(TNS) — Alicia Keys accompanied Usher during the halftime show for a surprise performance of Keys’s “If I Ain’t Got You” and their hit “My Boo.”
And while publications such as the Associated Press lauded this as “the ideal halftime” performance, Keys’s part has sparked a discussion surrounding what people can and can’t trust online,.
On a thread posted to X on Monday afternoon, T. Becket Adams — a reporter and columnist who’s written for publications such as The Hill — published the video of Keys opening her performance.
“Everyone who watched the Superbowl halftime show last night heard Alicia Keys hit a sour note in her opening appearance,” wrote Adams. “Everyone heard it.”

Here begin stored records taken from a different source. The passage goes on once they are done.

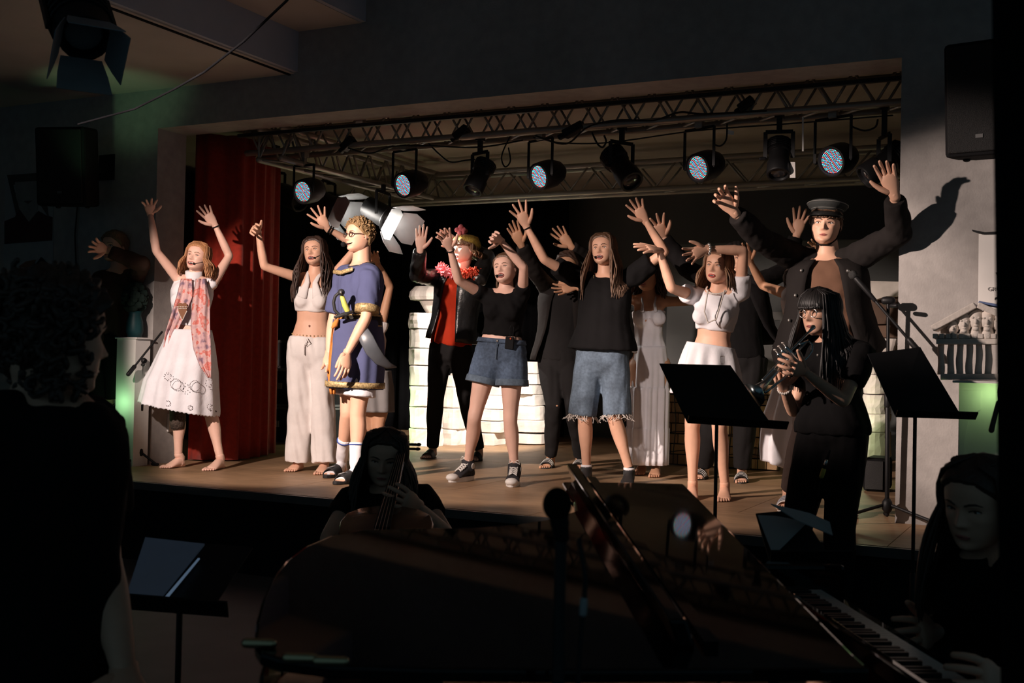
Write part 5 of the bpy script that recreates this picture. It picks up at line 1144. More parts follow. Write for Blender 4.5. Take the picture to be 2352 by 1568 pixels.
for i in (0, 1):
    kn = P.leg[i][0]; d = nrm(kn-P.hip[i]); x_ = nrm(np.cross(d, HF)); y_ = np.cross(d, x_); c = lerp(P.hip[i], kn, .93)+P.x*(-.02 if i == 0 else .02)
    for q in range(46):
        a = g.uniform(0, 6.28); p0_ = c+(x_*math.cos(a)+y_*math.sin(a))*.092; L_ = g.uniform(.015, .055); o_ = (x_*math.cos(a)+y_*math.sin(a)); fr_.tube([p0_, p0_-Z*L_*.5+o_*L_*.25+x_*g.normal()*.008, p0_-Z*L_+o_*L_*.35+x_*g.normal()*.018], .0022, 4)
obj('frayed_threads', fr_, fabric('thread', (.62, .58, .54)), P.e, kind='stuff')
for i in (0, 1):
    kn, an_, he, to = P.leg[i]; s2 = V(); foot(s2, he, to, an_, 1.15, toes=False, rad=1.14); s2.tube([an_-Z*.06, an_-Z*.01], [.042, .044], 14, rnd=False); o = obj('shoe', remesh(s2, .009, 3), RUB, P.e); obj('ankle_sock', V().tube([an_-Z*.012, an_+Z*.008], .040, 14, rnd=False), WHITE, P.e, smooth=True)
bracelet(P, 0, BLACK, .96, .027, .004); headset(P, -1, .010)
obj('necklace', V().tube([P.N+.07*(math.cos(t)*P.x)+P.f*(.07+.035*math.sin(t))-P.u*.07*max(0, math.sin(t)) for t in np.linspace(0, math.pi, 15)], .002, 5), GOLDT, P.e)
# ------------------------------------------------------------------ woman in white strapless dress
P = fig('person', 'woman in white strapless top and long tiered white skirt between two front singers', 8.78, 'f', (1490, 680), (1492, 830), ((1462, 690), (1530, 692)), 0,
        [G_(e=(1395, 676, 1), w=(1320, 660, -1), h=(1272, 668, -1), thumb=1, roll=30, spread=.3), G_(e=(1602, 692, 1), w=(1640, 650, 1), h=(1660, 610, 1), thumb=-1)],
        [G_(k=(1475, 960), heel=(1480, 1083), toe=(1466, 1092)), G_(k=(1505, 960), heel=(1512, 1083), toe=(1502, 1097))], 'tan', .95, (1487, 636, 22, 4, 0), .215, op=.3, wk=.80)
face(P, P.hd, 'open', LIP, 'brown', 'open', .6); longhair(P, 'brown', .16, 120, .82, 51, amin=1.4, rad=.007)
tee(P, 'strapless_top', WHITE, .14, .78, .016, 0, seed=52, amp=.007, it=4)
for s in (-1, 1): obj('halter_strap', V().tube([pt(P, .76)+P.x*s*.05+P.f*.125, pt(P, .88)+P.x*s*.045+P.f*.10, pt(P, 1.0)+P.x*s*.055+P.f*.03], [.014, .008, .006], 7, ref=P.f, asp=.4), WHITE, P.e, smooth=True)
skirt(P, 'tiered_skirt', WHITE, [(1494, 795, 32, 0), (1494, 840, 37, 0), (1493, 888, 38, 0), (1491, 892, 41, 0), (1489, 980, 40, 0), (1488, 984, 42, 0), (1487, 1066, 41, 0)], 17, .014, 6, .8, nz=40)
obj('earring', V().ell(P.hd.w((.36, -.02, -.16)), .008, n=8), SILV, P.e)
# ------------------------------------------------------------------ girl with pearl necklace
P = fig('person', 'girl with red lips and pearl necklace in white crop tee and mini skirt', 7.38, 'f', (1650, 672), (1632, 838), ((1598, 680), (1700, 672)), 15,
        [G_(e=(1542, 662, -1), w=(1514, 575, -1), h=(1466, 566, -1), thumb=1, roll=65, curl=.15, back=1), G_(e=(1708, 575, -1), w=(1622, 572, -1), h=(1569, 592, -1), thumb=-1, curl=.3, spread=.3)],
        [G_(k=(1590, 982), heel=(1598, 1130), toe=(1585, 1150)), G_(k=(1652, 982), heel=(1668, 1128), toe=(1662, 1153))], 'light', .98, (1650, 612, 24, 2, 6), .22, op=.5, wk=.88)
face(P, P.hd, 'open', LIPR, 'mid', 'open', .75); longhair(P, 'ash', .15, 170, .82, 61, amin=.95, rad=.006, wav=.006)
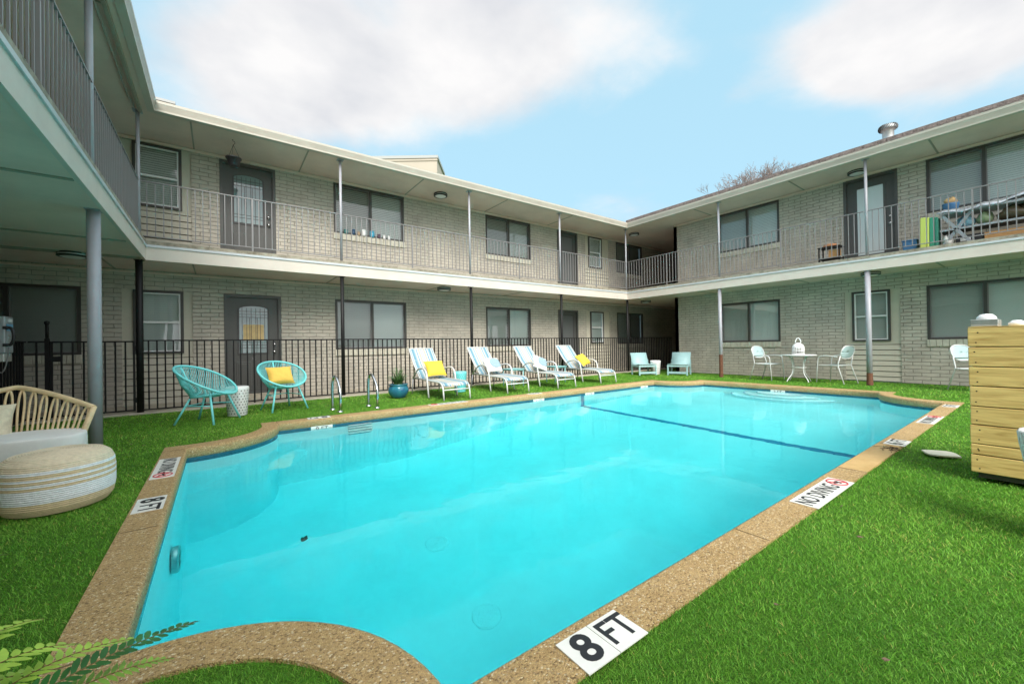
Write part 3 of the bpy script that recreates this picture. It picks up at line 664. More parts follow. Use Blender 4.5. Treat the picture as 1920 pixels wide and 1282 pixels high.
def door(T, a0, a1, z0, z1, kind, hside, lab):
    m = MB(T); f = .055
    m.box(a0, -.014, z0, a0+f, .10, z1); m.box(a1-f, -.014, z0, a1, .10, z1); m.box(a0+f, -.014, z1-f, a1-f, .10, z1)
    m.box(a0+f, -.0, z0, a1-f, .10, z0+.03)
    fr = part(m, 'door', 'door_grey'); fr['label'] = lab
    ia0, ia1, iz0, iz1 = a0+f, a1-f, z0+.03, z1-f
    s = MB(T); s.box(ia0, .05, iz0, ia1, .09, iz1); s.build('door_leaf', 'door_grey', fr)
    c = (ia0+ia1)/2
    if kind == 'arch':
        gw = .245; gb = iz0+.80; gt = iz1-.24
        def shape(w, b, tp, arc, d0, d1, mm):
            pts = [(c-w, b), (c+w, b), (c+w, tp)]+[(c+w*math.cos(q), tp+arc*math.sin(q)) for q in np.linspace(0, PI, 15)[1:-1]]+[(c-w, tp)]
            A = [mm.p(x, d0, z) for x, z in pts]; B = [mm.p(x, d1, z) for x, z in pts]
            mm.face(A); mm.face(B[::-1])
            for i in range(len(pts)): mm.face((A[i], B[i], B[(i+1) % len(pts)], A[(i+1) % len(pts)]))
        g = MB(T); shape(gw+.03, gb-.03, gt, .085, .036, .05, g); g.build('glass_frame', 'door_dark', fr)
        g = MB(T); shape(gw, gb, gt, .07, .030, .037, g); g.build('glass_lite', 'frosted', fr)
        k = MB(T)   # leaded caming
        for x in np.linspace(-gw*.8, gw*.8, 6): k.box(c+x-.004, .026, gb, c+x+.004, .0305, gt+.03)
        for z in (gb+.10, gb+.16, gt-.16, gt-.10, gt-.04): k.box(c-gw, .0255, z-.004, c+gw, .031, z+.004)
        k.box(c-.07, .025, gb+.16, c-.062, .031, gt-.16); k.box(c+.062, .025, gb+.16, c+.07, .031, gt-.16)
        k.build('caming', 'bronze', fr)
        pnl = MB(T)
        for sx in (-1, 1):
            u0, u1 = sorted((c+sx*.05, c+sx*.30)); pnl.box(u0, .040, iz0+.12, u1, .051, iz0+.62, taper=0)
            pnl.box(u0+.035, .030, iz0+.16, u1-.035, .041, iz0+.58)
        pnl.build('raised_panel', 'door_grey', fr, bevel=.006)
        n = MB(T); n.box(c-.012, .0, 0, c+.012, .001, .001)
    elif kind == 'lite':
        g = MB(T); g.box(c-.27, .036, iz0+.14, c+.27, .05, iz1-.16); g.build('glass_frame', 'door_grey', fr)
        g = MB(T); g.box(c-.23, .030, iz0+.18, c+.23, .037, iz1-.20); g.build('glass_lite', 'frosted_bright', fr)
    else:
        g = MB(T); g.box(c-.30, .036, iz0+.10, c+.30, .051, iz1-.08); g.build('screen_frame', 'door_dark', fr)
        g = MB(T); g.box(c-.24, .03, iz0+.16, c+.24, .037, iz1-.14); g.build('screen', 'screen_mesh', fr)
    h = ia0+.075 if hside < 0 else ia1-.075
    for z, r_, nm in ((iz0+.98, .030, 'deadbolt'), (iz0+.82, .034, 'handle')):
        Tk = (lambda x, y, z_, T=T, h=h, zz=z: T(h+x, .05-z_, zz+y))
        MB(Tk).lathe([(0, 0), (r_, 0), (r_, .008), (r_*.45, .014), (r_*.4, .035), (r_*.8, .045), (r_*.85, .06), (0, .072)], 16).build(nm, 'chrome', fr)
    return fr
m, nt, out = newmat('frosted'); p = N(nt, 'ShaderNodeBsdfPrincipled', Roughness=0.03); p.inputs['Base Color'].default_value = (.17, .24, .24, 1); p.inputs['Specular IOR Level'].default_value = 1.0; nt.links.new(p.outputs[0], out.inputs[0])
m, nt, out = newmat('frosted_bright'); p = N(nt, 'ShaderNodeBsdfPrincipled', Roughness=0.12); p.inputs['Base Color'].default_value = (.55, .60, .60, 1); p.inputs['Specular IOR Level'].default_value = 1.0; nt.links.new(p.outputs[0], out.inputs[0])
pbr('screen_mesh', (.10, .105, .105), .35)
d = door(TB, .085, 1.075, 0.09, ZLT, 'arch', 1, 'grey ground floor door with arched leaded glass and the letter mark 3C')
m = MB(TB); m.box(.40, .0275, 1.17, .76, .0285, 1.50); m.build('painted_reflection', 'reflection_tan', d)  # flat tan panel painting a reflection onto the door glass
text_mesh('door_number', '3C', 'rail_paint', d, .075, (0, 0, 0), Matrix.Translation((.58, YW+.047, .80)) @ Matrix.Rotation(PI/2, 4, 'X'))
door(TB, .04, 1.0, ZD, ZUT-.005, 'arch', 1, 'grey upper door with arched leaded glass under the hanging pot')
door(TB, 9.07, 10.0, 0.09, 2.13, 'screen', -1, 'dark screened ground floor door at the far end')
door(TB, 9.08, 10.03, ZD, ZUT, 'screen', -1, 'dark screened upper door at the far end')
door(TR, 2.07, 3.03, ZD, ZUT-.005, 'lite', -1, 'grey upper door with one tall glass panel')
# door step
m = MB(); m.box(.0, YW-.22, 0.0, 1.2, YW+.1, .085); m.box(9.0, YW-.22, 0, 10.1, YW+.1, .085); part(m, 'doorstep', 'concrete')

# balcony decks, soffits, fascias
m = MB(); m.box(XLF-.01, YF+.02, ZS, XRF+.01, YW, ZS+.01); m.box(XRF+.01, YF+.02, ZS, 16, YW, ZS+.01); m.box(XW+.001, 7.52, ZS, 16, YF+.019, ZS+.01); m.box(XRF+.02, -6, ZS, XW, YF+.019, ZS+.01); m.box(-6, 7.45, ZS, XLF-.011, YW, ZS+.01); m.box(XLW, -6, ZS, XLF-.02, 7.449, ZS+.01)
part(m, 'balcony_ceiling', 'soffit')
m = MB(); m.box(-6, YF+.03, ZS+.02, 16, YW, ZD-.001); m.box(XRF+.03, -6, ZS+.02, XW, YF+.029, ZD-.001); m.box(XW+.001, 7.52, ZS+.02, 16, YF+.029, ZD-.001); m.box(XLW, -6, ZS+.02, XLF-.03, YF+.029, ZD-.001)
part(m, 'balcony_deck', 'deck_edge')
def ledge(z0, z1, off, mat, name, bev=0):
    """a strip running along the three balcony edges, mitred at both corners"""
    pl = [(XLF-off*-1, -6), (XLF+off, YF-off), (XRF-off, YF-off), (XRF-off, -6)]
    ql = [(XLF-.04, -6), (XLF-.04, YF+.04), (XRF+.04, YF+.04), (XRF+.04, -6)]
    m = MB()
    a = [m.p(x, y, z0) for x, y in pl]; b = [m.p(x, y, z1) for x, y in pl]; c = [m.p(x, y, z0) for x, y in ql]; e = [m.p(x, y, z1) for x, y in ql]
    for i in range(3):
        m.face((a[i], a[i+1], b[i+1], b[i])); m.face((b[i], b[i+1], e[i+1], e[i])); m.face((c[i], c[i+1], a[i+1], a[i]))
    m.face((a[0], b[0], e[0], c[0])); m.face((a[3], c[3], e[3], b[3]))
    return part(m, name, mat, recalc=True)
ledge(2.452, 2.660, 0.0, 'fascia', 'balcony_fascia')
ledge(2.6605, 2.700, .016, 'flashing', 'balcony_flashing')
ledge(2.7005, 2.762, .006, 'deck_edge', 'deck_kerb')
# upper soffit and gutter / roof
YG, XGR, XGL = 8.50, 11.11, -0.80
m = MB(); m.box(XW, 7.40, ZU, 16, YG+.009, ZU+.02); m.box(-6, YG+.01, ZU, 16, YW, ZU+.02); m.box(XGR+.01, -6, ZU, XW, YG+.009, ZU+.02); m.box(XLW, -6, ZU, XGL-.01, YG+.009, ZU+.02)
part(m, 'eaves_soffit', 'soffit')
def eave(z0, z1, o0, o1, mat, name):
    pl = [(XGL+o0, -6), (XGL+o0, YG-o0), (XGR-o0, YG-o0), (XGR-o0, -6)]; ql = [(XGL+o1, -6), (XGL+o1, YG-o1), (XGR-o1, YG-o1), (XGR-o1, -6)]
    m = MB(); a = [m.p(x, y, z0) for x, y in pl]; b = [m.p(x, y, z1) for x, y in ql]
    ql2 = [(XGL-.09, -6), (XGL-.09, YG+.09), (XGR+.09, YG+.09), (XGR+.09, -6)]
    c = [m.p(x, y, z0) for x, y in ql2]; e = [m.p(x, y, z1) for x, y in ql2]
    for i in range(3):
        m.face((a[i], a[i+1], b[i+1], b[i])); m.face((b[i], b[i+1], e[i+1], e[i])); m.face((c[i], c[i+1], a[i+1], a[i]))
    m.face((a[0], b[0], e[0], c[0])); m.face((a[3], c[3], e[3], b[3]))
    return part(m, name, mat)
eave(4.845, 4.872, .0, .004, 'gutter_lip', 'gutter')
eave(4.8725, 4.965, -.004, .022, 'gutter', 'gutter')
eave(4.9655, 5.005, .024, .028, 'gutter_lip', 'gutter')
# fascia board between gutter and soffit on the inside
m = MB(); m.box(XGL-.20, -6, 4.80, XGL-.16, YG+.1, ZU-.0005); part(m, 'beam', 'batten')
# roofs (low slope, shingled)
def roof():
    m = MB(); e = 5.003
    # right wing: slope up from eave to ridge
    def slab(p):
        a = [m.p(*q) for q in p]; m.face(a); b = [m.p(q[0], q[1], q[2]-.05) for q in p]; m.face(b[::-1])
        n = len(p)
        for i in range(n): m.face((a[i], b[i], b[(i+1) % n], a[(i+1) % n]))
    zr = 6.86
    slab([(XGR-.02, -6, e+.03), (XGR-.02, YG-.02, e+.03), (16, 12.3, zr), (16, -6, zr)])
    slab([(16, -6, zr), (16, 12.3, zr), (21, 12.3, e), (21, -6, e)])
    zb = 6.0
    slab([(XGL+.0, YG+.0, e+.012), (XGL, 13, zb), (16, 13, zb), (XGR-.02, YG-.02, e+.012)])
    slab([(XGL+.02, -6, e+.012), (-4.5, -6, 6.0), (-4.5, 13, 6.0), (XGL+.02, YG, e+.012)])
    slab([(-4.5, -6, 6.0), (-9, -6, e), (-9, 13, e), (-4.5, 13, 6.0)])
    slab([(-4.5, 13, zb), (-4.5, 18, e), (16, 18, e), (16, 13, zb)])
    part(m, 'roof', 'shingle')
    # ragged shingle courses on the slope that shows over the gutter
    m = MB(); dx, dz = 16-XGR+.02, zr-e-.03; L = math.hypot(dx, dz)
    for k in range(1, 34):
        t0 = k*.15/L; x = XGR-.02+dx*t0; z = e+.03+dz*t0; y = -5.9
        while y < 8.3+t0*3.0:
            wd = random.uniform(.12, .3); h = random.uniform(.004, .012)
            m.box(x-.01, y, z, x+.10, y+wd-.006, z+.05+h); y += wd
    part(m, 'roof_shingles', 'shingle')
roof()
# soffit joint battens (8 ft panels) and the two beams under the left walkway
def bat(*q): part(MB().box(*q), 'soffit_batten', 'batten')
for xx in (-.35, 1.45, 3.86, 6.25, 8.66): bat(xx-.012, YG+.12, ZU-.008, xx+.012, YW-.001, ZU-.0005)
for yy in (6.24, 3.825, 1.435, -.96): bat(XGR+.12, yy-.014, ZU-.010, XW-.001, yy+.014, ZU-.0005)
for yy in (6.2, 3.8, 1.4): bat(XLW, yy-.012, ZU-.008, XGL-.21, yy+.012, ZU-.0005)
for xx in (-.345, 1.975, 4.41, 6.85, 9.25): bat(xx-.012, YF+.05, ZS-.008, xx+.012, YW-.001, ZS-.0005)
for yy in (6.2, 3.76, 1.38, -1.0): bat(XRF+.05, yy-.014, ZS-.010, XW-.001, yy+.014, ZS-.0005)
bat(XLW, 4.88, ZS-.012, XLF-.05, 4.925, ZS-.0005)
bat(-6, 7.25, ZS-.016, XLF-.05, 7.29, ZS-.0005); bat(-6, 8.42, ZS-.02, XLF-.05, 8.55, ZS-.0005); bat(XLF-.55, 8.63, ZS-.010, XLF-.52, YW-.001, ZS-.0005)
m = MB(); m.box(-6, YW-.03, ZS-.06, 16, YW-.0005, ZS-.0255); m.box(-6, YW-.025, ZU-.06, 16, YW-.0005, ZU-.011); m.box(XW-.025, -5.9, ZU-.06, XW-.0005, 7.5, ZU-.011); part(m, 'cornice_trim', 'soffit')
# conduit clipped under the near-side eaves
MB().tube(rnd_path([(XGL-.27, -5, ZU-.02), (XGL-.27, 8.2, ZU-.02), (XGL-.24, 8.55, ZU-.03)], .1), .013, 8).build('eaves_conduit', 'gutter', bld, loc=W(bld))
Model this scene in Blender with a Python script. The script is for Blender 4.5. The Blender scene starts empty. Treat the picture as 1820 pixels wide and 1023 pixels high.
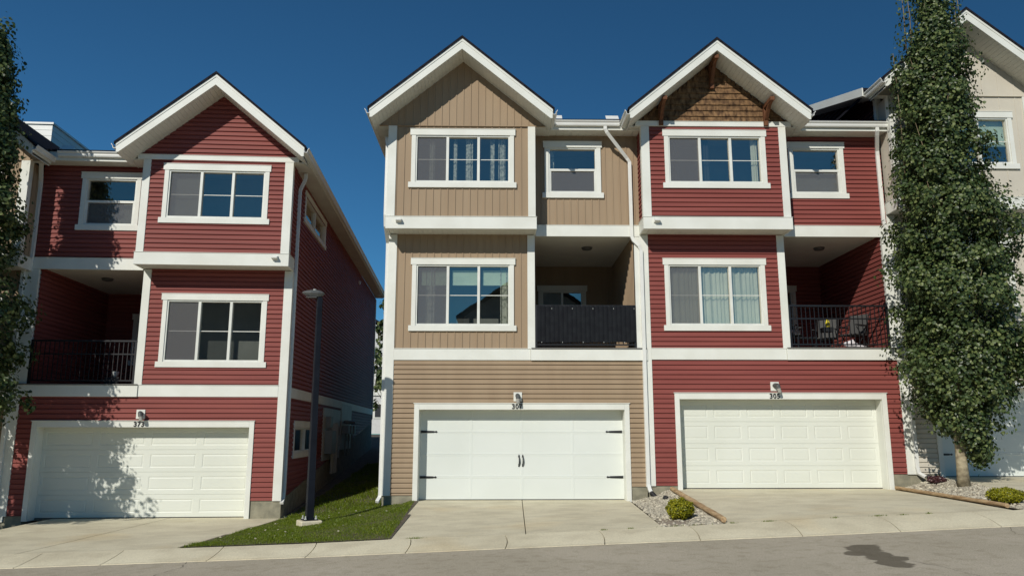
import bpy, bmesh, math, random
from mathutils import Vector, Matrix
import numpy as np
R = math.radians
random.seed(7)
sc = bpy.context.scene
col = sc.collection
# ------------------------------------------------------------------ camera
cam_d = bpy.data.cameras.new('camera'); cam = bpy.data.objects.new('camera', cam_d); col.objects.link(cam)
cam.location = (0, 0, 1.6); cam.rotation_euler = (R(90 + 10.67), 0, R(-1.036))
cam_d.sensor_width = 36; cam_d.lens = 26.92; cam_d.clip_start = 0.1; cam_d.clip_end = 3000
sc.camera = cam
sc.render.resolution_x = 1024; sc.render.resolution_y = 575
# ------------------------------------------------------------------ sky, sun, exposure
SUN = Vector((0.51, 1.0, -0.72)).normalized()          # direction the light travels
w = bpy.data.worlds.new('World'); sc.world = w; w.use_nodes = True
nt = w.node_tree; bg = nt.nodes['Background']
sky = nt.nodes.new('ShaderNodeTexSky'); sky.sky_type = 'NISHITA'; sky.sun_disc = False
sky.sun_elevation = math.asin(-SUN.z); sky.sun_rotation = -math.atan2(-SUN.x, -SUN.y)
sky.altitude = 1100; sky.air_density = 1.0; sky.dust_density = 0.0; sky.ozone_density = 6.0
tint = nt.nodes.new('ShaderNodeMix'); tint.data_type = 'RGBA'; tint.blend_type = 'MULTIPLY'; tint.inputs[0].default_value = 1; tint.inputs[7].default_value = (0.33, 0.68, 0.75, 1)   # clear high-altitude blue
nt.links.new(sky.outputs[0], tint.inputs[6]); nt.links.new(tint.outputs[2], bg.inputs[0]); bg.inputs[1].default_value = 0.085
sd = bpy.data.lights.new('sun', 'SUN'); sd.energy = 3.7; sd.angle = R(0.53); sd.color = (1.0, 0.955, 0.87)
so = bpy.data.objects.new('sun', sd); col.objects.link(so); so.location = (-20, -40, 30)
so.rotation_euler = SUN.to_track_quat('-Z', 'Y').to_euler()
sc.view_settings.view_transform = 'Standard'; sc.view_settings.look = 'None'
sc.view_settings.exposure = 0.0; sc.view_settings.gamma = 1
sc.render.engine = 'CYCLES'
sc.cycles.max_bounces = 8; sc.cycles.transparent_max_bounces = 16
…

Continues he: “However, the version of the show hosted on the NFL’s official YouTube page has the audio cleaned up to remove Keys’s sour notes.
“Bootleg clips containing the original, authentic audio are being scrubbed from YouTube at a breakneck pace.”
“This isn’t a giant conspiracy” either, to borrow Adams’s words: Publications such as The Hollywood Reporter have confirmed that Keys’s voice was pitch-corrected in an altered version while the original is “missing from the official recording.”
People swarmed to Adams’s thread contributing to a discussion of mega-corporations such as YouTube quietly changing media, and what that may mean for trust in establishment and the “factual record,” as Adams calls it.
“The point isn’t …Keys’s performance (honestly, good on her for going live),” continues Adams. “The point is that the CONSTANT unannounced tweaks and edits are an unnecessary strain on our memories & recollections.
“Keep it up and soon people won’t trust ‘anything’ they see online.”